■ **Instructions for the task**
Restate verbatim the lines between the one holding "The Blender Python" and the one holding "DL = [deadleaf_mesh(k) for k in range(4)]", both included, and no others.
--- START Material shown ---
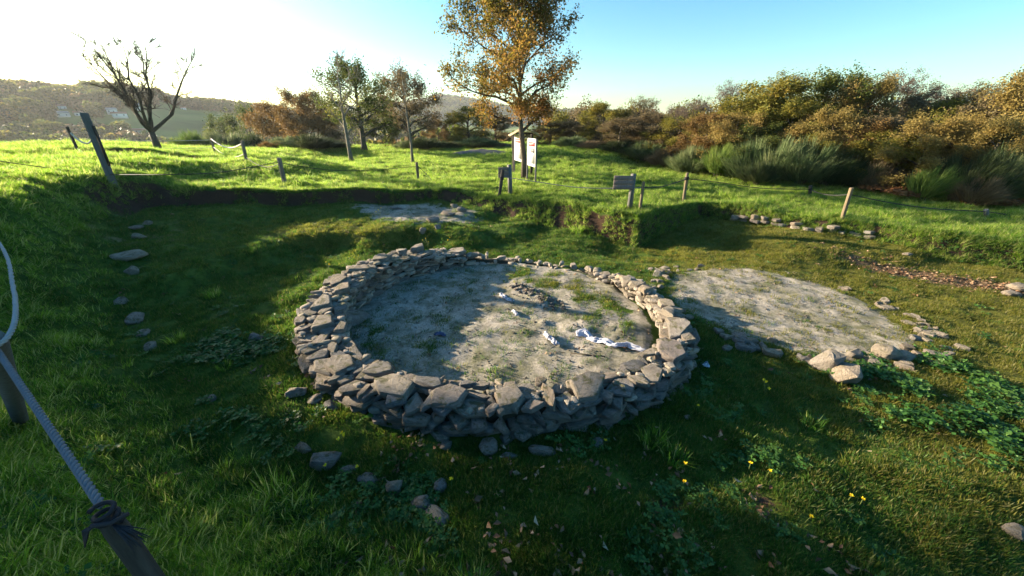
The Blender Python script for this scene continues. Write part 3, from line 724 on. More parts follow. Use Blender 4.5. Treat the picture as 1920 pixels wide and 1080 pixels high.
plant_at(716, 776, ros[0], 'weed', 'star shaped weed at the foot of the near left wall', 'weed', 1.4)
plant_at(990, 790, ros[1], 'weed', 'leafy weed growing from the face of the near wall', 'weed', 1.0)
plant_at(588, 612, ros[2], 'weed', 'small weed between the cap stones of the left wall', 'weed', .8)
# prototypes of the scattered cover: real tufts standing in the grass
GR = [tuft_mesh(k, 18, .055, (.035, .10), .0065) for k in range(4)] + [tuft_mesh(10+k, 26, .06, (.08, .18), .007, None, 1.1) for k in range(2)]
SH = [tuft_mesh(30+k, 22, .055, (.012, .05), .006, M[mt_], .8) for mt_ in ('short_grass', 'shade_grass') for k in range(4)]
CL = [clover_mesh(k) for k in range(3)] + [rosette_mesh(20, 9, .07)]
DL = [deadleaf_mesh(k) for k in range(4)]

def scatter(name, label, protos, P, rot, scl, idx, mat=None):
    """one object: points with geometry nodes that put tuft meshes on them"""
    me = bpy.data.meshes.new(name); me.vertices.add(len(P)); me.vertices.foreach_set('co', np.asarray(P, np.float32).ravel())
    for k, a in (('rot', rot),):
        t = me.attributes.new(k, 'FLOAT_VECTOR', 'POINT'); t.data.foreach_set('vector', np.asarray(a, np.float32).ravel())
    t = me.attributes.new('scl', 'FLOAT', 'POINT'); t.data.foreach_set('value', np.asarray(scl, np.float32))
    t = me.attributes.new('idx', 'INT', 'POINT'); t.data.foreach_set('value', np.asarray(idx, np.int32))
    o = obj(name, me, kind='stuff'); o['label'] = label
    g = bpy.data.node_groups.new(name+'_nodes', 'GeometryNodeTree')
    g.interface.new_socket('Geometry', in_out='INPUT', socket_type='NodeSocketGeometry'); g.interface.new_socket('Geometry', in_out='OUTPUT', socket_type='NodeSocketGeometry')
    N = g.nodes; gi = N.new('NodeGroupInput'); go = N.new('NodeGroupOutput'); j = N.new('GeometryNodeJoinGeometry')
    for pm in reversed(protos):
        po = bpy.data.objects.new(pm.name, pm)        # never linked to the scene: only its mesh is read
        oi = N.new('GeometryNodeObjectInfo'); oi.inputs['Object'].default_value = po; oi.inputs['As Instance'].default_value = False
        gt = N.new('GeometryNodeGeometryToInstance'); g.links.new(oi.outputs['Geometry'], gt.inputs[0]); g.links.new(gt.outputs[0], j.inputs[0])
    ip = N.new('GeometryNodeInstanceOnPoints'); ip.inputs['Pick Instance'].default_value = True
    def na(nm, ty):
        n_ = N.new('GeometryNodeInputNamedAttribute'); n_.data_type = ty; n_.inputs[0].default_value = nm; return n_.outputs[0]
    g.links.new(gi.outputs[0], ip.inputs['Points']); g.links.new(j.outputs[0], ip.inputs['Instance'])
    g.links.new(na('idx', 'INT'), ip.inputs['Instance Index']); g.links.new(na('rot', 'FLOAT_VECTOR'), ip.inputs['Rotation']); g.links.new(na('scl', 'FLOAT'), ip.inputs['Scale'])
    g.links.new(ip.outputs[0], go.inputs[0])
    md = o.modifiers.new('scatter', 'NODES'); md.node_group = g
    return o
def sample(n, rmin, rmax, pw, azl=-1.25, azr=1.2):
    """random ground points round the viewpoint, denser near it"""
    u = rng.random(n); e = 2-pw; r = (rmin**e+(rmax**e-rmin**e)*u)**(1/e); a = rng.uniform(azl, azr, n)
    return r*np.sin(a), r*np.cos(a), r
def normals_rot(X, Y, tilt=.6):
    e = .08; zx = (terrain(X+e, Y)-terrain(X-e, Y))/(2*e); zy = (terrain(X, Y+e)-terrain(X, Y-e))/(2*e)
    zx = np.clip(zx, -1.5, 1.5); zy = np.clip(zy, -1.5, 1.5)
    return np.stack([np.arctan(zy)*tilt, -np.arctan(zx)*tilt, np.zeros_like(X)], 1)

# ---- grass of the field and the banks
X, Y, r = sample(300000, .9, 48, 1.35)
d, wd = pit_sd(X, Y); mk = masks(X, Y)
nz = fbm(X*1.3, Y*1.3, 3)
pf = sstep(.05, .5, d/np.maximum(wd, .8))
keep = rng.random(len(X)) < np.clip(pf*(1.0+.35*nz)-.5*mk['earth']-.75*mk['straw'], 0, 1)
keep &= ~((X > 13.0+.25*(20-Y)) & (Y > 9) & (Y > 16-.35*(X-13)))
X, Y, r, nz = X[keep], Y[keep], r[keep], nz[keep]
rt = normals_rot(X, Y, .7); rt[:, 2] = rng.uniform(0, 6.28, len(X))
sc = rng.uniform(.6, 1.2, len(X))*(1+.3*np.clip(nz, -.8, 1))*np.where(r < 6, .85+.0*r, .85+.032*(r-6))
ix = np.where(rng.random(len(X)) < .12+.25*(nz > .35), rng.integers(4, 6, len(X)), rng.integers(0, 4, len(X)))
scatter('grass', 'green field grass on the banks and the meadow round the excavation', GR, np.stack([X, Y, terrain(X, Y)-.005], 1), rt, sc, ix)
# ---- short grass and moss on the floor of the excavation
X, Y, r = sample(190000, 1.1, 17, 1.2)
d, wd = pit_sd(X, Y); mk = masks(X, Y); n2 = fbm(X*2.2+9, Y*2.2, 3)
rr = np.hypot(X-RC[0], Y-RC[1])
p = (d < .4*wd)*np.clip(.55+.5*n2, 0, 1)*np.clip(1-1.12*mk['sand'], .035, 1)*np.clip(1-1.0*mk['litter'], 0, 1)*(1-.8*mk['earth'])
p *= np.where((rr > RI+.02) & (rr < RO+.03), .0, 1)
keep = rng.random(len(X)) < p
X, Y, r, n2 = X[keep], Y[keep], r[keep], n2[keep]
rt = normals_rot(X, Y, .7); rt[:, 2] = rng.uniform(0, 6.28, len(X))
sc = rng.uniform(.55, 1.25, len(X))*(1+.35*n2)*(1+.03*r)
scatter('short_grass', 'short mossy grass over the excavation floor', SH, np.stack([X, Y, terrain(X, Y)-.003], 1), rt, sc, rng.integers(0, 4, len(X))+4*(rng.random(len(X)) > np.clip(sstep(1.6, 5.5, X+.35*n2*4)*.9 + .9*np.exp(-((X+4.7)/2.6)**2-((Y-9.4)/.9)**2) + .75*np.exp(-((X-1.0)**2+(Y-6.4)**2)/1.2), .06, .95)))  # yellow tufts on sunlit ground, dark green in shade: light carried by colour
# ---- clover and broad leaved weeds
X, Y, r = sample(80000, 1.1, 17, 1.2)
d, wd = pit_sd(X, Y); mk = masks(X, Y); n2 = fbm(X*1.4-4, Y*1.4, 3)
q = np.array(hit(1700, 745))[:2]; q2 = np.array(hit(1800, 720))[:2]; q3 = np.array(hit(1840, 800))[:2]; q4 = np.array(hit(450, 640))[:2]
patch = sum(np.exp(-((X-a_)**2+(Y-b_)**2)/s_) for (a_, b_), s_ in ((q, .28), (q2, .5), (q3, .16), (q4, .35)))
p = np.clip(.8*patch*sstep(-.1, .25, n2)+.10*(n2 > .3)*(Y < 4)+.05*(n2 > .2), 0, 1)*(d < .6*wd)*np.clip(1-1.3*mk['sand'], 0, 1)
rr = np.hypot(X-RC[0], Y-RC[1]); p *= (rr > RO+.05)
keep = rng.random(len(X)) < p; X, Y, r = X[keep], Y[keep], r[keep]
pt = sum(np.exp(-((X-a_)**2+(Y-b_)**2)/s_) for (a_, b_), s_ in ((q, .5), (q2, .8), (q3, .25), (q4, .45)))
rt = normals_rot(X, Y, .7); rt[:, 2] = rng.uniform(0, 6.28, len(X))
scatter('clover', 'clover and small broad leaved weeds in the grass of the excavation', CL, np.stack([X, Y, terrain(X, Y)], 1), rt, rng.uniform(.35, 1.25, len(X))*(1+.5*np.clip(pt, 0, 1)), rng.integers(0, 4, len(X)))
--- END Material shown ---
--- START Material shown ---
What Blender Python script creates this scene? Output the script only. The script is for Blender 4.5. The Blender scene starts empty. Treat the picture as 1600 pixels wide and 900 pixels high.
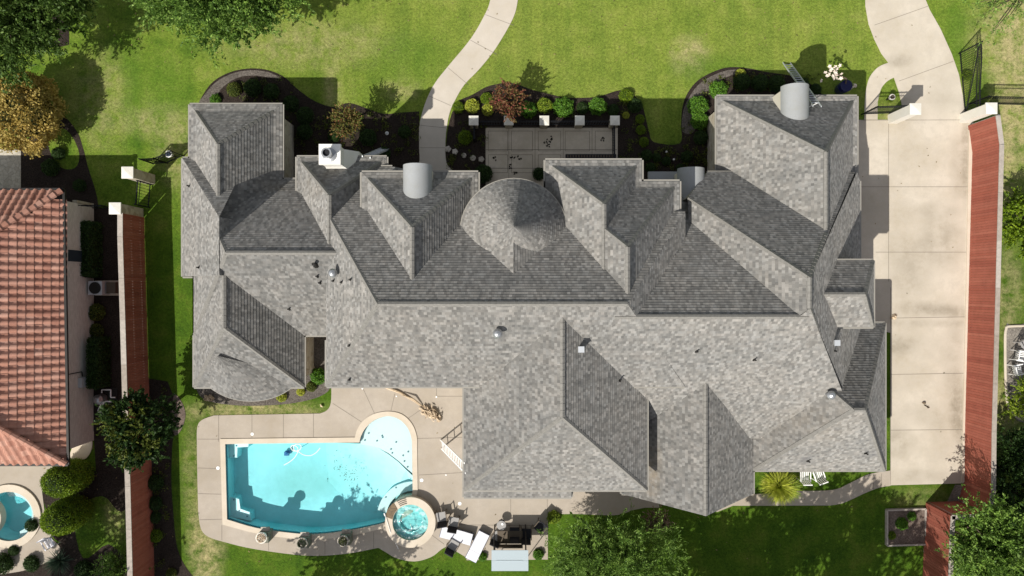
--- END Material shown ---
■ **Result of this task**
The Blender Python script for this scene continues. Write part 3, from line 724 on. More parts follow. Use Blender 4.5. Treat the picture as 1920 pixels wide and 1080 pixels high.
plant_at(716, 776, ros[0], 'weed', 'star shaped weed at the foot of the near left wall', 'weed', 1.4)
plant_at(990, 790, ros[1], 'weed', 'leafy weed growing from the face of the near wall', 'weed', 1.0)
plant_at(588, 612, ros[2], 'weed', 'small weed between the cap stones of the left wall', 'weed', .8)
# prototypes of the scattered cover: real tufts standing in the grass
GR = [tuft_mesh(k, 18, .055, (.035, .10), .0065) for k in range(4)] + [tuft_mesh(10+k, 26, .06, (.08, .18), .007, None, 1.1) for k in range(2)]
SH = [tuft_mesh(30+k, 22, .055, (.012, .05), .006, M[mt_], .8) for mt_ in ('short_grass', 'shade_grass') for k in range(4)]
CL = [clover_mesh(k) for k in range(3)] + [rosette_mesh(20, 9, .07)]
DL = [deadleaf_mesh(k) for k in range(4)]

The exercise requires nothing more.